What is asked: Would you pull out every line of the material that contains the string "scene"?

Given material:
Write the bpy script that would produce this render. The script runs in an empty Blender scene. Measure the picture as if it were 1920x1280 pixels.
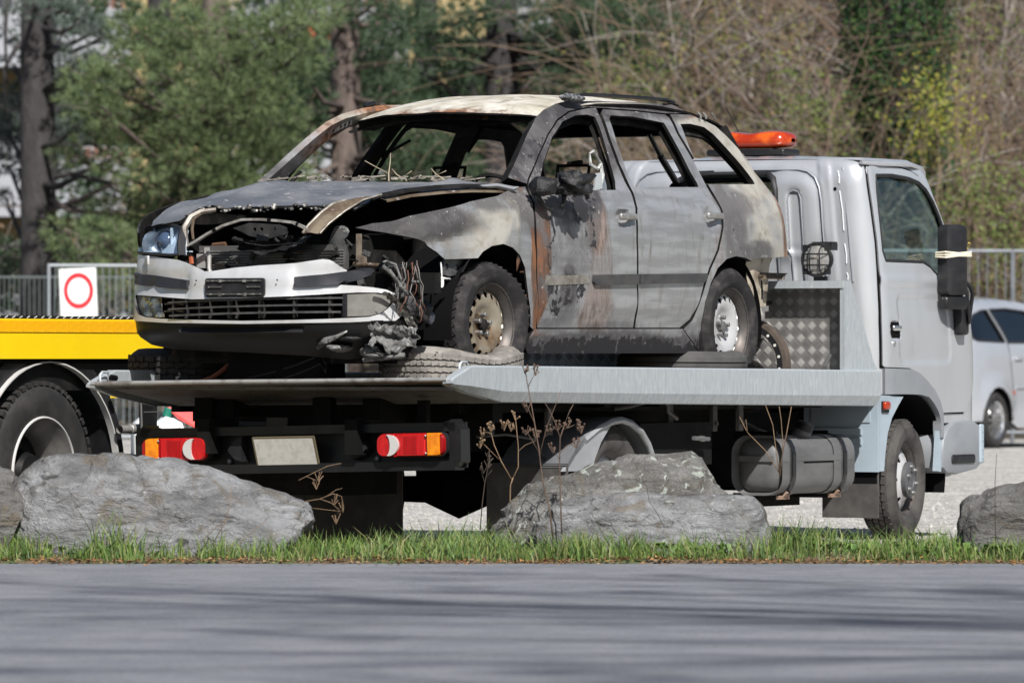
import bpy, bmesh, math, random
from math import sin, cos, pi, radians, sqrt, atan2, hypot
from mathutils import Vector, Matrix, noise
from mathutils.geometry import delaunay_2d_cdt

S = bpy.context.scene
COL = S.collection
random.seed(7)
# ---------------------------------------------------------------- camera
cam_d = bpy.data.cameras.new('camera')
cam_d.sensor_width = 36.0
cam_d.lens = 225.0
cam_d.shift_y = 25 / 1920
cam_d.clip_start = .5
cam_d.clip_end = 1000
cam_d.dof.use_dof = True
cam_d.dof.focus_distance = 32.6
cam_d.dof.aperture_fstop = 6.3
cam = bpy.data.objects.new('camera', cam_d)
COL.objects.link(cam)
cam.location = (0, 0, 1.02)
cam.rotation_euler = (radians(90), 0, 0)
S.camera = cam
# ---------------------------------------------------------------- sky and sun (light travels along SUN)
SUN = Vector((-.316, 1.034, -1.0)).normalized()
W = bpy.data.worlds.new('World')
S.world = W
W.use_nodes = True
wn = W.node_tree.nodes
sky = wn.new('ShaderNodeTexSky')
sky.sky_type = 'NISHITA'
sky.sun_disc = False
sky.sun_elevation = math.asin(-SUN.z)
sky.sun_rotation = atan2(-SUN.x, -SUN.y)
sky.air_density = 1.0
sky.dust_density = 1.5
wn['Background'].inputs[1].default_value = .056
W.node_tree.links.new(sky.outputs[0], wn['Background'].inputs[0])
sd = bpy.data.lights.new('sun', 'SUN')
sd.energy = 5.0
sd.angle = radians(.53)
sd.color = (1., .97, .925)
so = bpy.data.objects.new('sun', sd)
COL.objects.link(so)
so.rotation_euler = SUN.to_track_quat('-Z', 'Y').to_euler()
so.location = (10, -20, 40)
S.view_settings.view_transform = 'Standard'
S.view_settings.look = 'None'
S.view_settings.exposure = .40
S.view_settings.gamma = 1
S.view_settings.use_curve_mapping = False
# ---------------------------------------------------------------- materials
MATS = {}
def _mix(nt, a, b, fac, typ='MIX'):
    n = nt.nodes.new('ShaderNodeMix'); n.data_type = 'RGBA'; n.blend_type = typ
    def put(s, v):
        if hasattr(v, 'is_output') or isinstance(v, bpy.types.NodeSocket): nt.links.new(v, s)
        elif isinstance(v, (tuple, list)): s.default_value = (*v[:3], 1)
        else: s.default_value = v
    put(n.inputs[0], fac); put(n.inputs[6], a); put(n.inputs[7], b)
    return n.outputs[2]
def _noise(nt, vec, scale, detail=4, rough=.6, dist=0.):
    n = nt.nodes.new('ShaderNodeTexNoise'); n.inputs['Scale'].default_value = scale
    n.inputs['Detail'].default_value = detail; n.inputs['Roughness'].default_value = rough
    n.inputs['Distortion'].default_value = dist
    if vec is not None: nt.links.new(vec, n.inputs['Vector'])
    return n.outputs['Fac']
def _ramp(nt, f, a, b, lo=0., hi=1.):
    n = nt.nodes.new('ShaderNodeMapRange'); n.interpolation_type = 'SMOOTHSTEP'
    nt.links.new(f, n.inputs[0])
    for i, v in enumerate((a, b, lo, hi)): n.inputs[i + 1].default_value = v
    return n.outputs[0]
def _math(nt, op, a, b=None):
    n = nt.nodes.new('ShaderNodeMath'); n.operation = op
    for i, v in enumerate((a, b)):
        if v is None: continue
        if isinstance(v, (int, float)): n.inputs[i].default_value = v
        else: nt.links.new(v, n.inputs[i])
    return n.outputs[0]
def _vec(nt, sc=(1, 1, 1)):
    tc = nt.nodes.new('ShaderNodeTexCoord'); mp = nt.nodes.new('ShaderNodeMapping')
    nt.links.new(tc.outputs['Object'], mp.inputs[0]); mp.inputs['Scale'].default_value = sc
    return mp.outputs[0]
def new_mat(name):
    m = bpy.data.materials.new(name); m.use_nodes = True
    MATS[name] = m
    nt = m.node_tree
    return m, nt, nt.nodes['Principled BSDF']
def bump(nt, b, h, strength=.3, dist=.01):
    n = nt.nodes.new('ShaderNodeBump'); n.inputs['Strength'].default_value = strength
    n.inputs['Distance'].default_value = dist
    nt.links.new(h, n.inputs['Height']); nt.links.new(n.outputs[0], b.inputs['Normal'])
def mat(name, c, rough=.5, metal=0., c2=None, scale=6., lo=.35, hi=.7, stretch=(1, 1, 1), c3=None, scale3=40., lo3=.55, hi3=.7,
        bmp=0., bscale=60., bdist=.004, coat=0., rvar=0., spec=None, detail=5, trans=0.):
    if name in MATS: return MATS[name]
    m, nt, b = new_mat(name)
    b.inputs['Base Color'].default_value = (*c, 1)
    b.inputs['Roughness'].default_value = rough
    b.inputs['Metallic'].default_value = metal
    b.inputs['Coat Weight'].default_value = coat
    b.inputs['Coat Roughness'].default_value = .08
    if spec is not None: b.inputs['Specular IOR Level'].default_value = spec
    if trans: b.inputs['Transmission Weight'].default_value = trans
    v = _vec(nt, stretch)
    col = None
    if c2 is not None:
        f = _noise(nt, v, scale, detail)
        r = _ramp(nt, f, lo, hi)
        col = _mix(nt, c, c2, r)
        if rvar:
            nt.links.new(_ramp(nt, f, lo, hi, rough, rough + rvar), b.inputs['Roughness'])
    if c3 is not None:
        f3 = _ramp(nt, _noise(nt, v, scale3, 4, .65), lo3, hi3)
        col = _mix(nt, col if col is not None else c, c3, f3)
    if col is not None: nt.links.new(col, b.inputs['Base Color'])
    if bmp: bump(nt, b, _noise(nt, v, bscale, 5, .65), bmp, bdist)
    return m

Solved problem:
Write the bpy script that would produce this render. The script runs in an empty Blender scene. Measure the picture as if it were 1920x1280 pixels.
S = bpy.context.scene